Methodist Episcopal Church (North and South.)

John Wesley pronounced slavery to be the “sum of all villanies.” The discipline of the Methodist Episcopal Church is quite positive in its condemnation of slavery. Some of the early Methodist preachers gave no quarters to this sin. But as the church increased in numbers and popularity, slaveholders, who at first came in by mere sufferance, assumed a bolder position, and finally ruled the whole church “with a rod of iron.”

The General Conference which convened in Cincinnati in 1836, after a warm discussion, adopted the following resolution:

“Resolved, By the delegates of the Annual Conferences, in General Conference assembled, that we are decidedly opposed to modern abolitionism, and wholly disclaim any right, wish, or intention to interfere in the civil and political relation between the master and slave as it exists in the slaveholding States of this Union.” Yeas 120, nays 14.

This resolution was an offering to appease the bloody Moloch of slavery, which had been aroused somewhat by Orange Scott. At a Gen. Conf. in 1840, held in Baltimore, a resolution was passed depriving colored persons of the right of testifying against white persons. The resolution reads as follows:

“Resolved, That it is inexpedient and unjustifiable for any preacher to permit colored persons to give testimony against white persons, in any State where they are denied that privilege by law.”[17]

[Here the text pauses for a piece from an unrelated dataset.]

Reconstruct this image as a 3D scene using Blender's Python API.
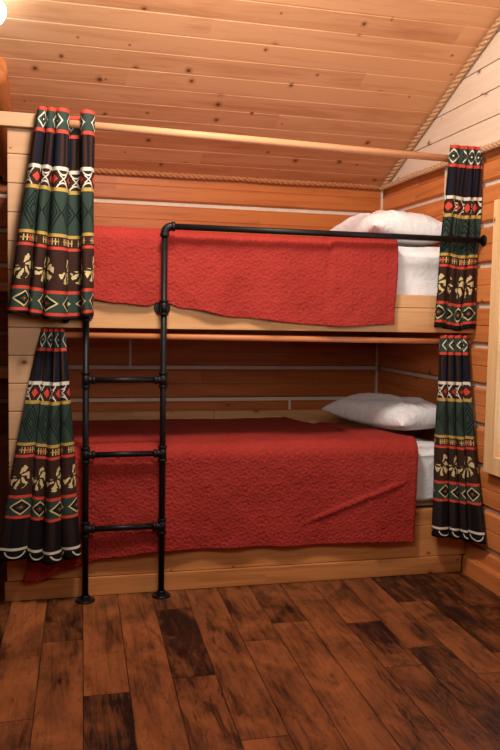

The division of this Church (or secession, as some call it, of the Church South) has as yet resulted, so far as we can see, in no advantage to the slave. The southern portion or branch is not more pro-slavery than before; and the northern division occupies precisely the ground maintained when the resolutions of 1836 and 1840 were adopted, and when there were embraced within her communion the owners of 200,000 slaves. Slaveholding is not a bar to membership in the Methodist Episcopal Church North. Ten or eleven conferences are now slaveholding, and between 30 and 40,000 slaves are owned at the present time by members of this church.

The Baltimore Conference, which belongs to the church North, passed in 1836 the following resolution:

“Resolved, That this Conference disclaims any fellowship with abolitionism. On the contrary, while it is determined to maintain its well known, and long established position, by keeping the traveling preachers composing its own body, free from slavery; it is also determined not to hold connexion with any ecclesiastical body, that shall make non-slaveholding a condition of membership in the Church.”

This conference, so far from regarding slaveholding in the membership a sin, seems to consider it a virtue, and a condition of fellowship.

An effort to introduce the slavery question into the last General Conference was defeated, speakers were choked down, and the conference closed in disorder. Since the meeting of that body a number of Conferences have passed resolutions calling for the adoption of a rule which would exclude slaveholders from the church. Some strong men[18] seem determined not to rest the question until there is a semblance at least of consistency between the professions and practice of Methodism on slavery. This church has been “as much as ever deploring the evils of slavery,”[19] for scores of years, and as much as ever strengthening and building up the iniquity! And as a Methodist writer in the Northern C. Advocate in a late article asks—“Is it not high time for honest and God-fearing anti-slavery ministers and members of the Methodist Episcopal Church, to inquire whether in her official position, her anti-slavery professions and character are not all a mere sham!” It is to be feared that the good men of this church, who are laboring to effect its renovation from this foul sin, are doomed to disappointment, as many others, who have preceded them, have been. The fact that three new slaveholding conferences will be represented in the next General Conference of this body, augurs unfavorably.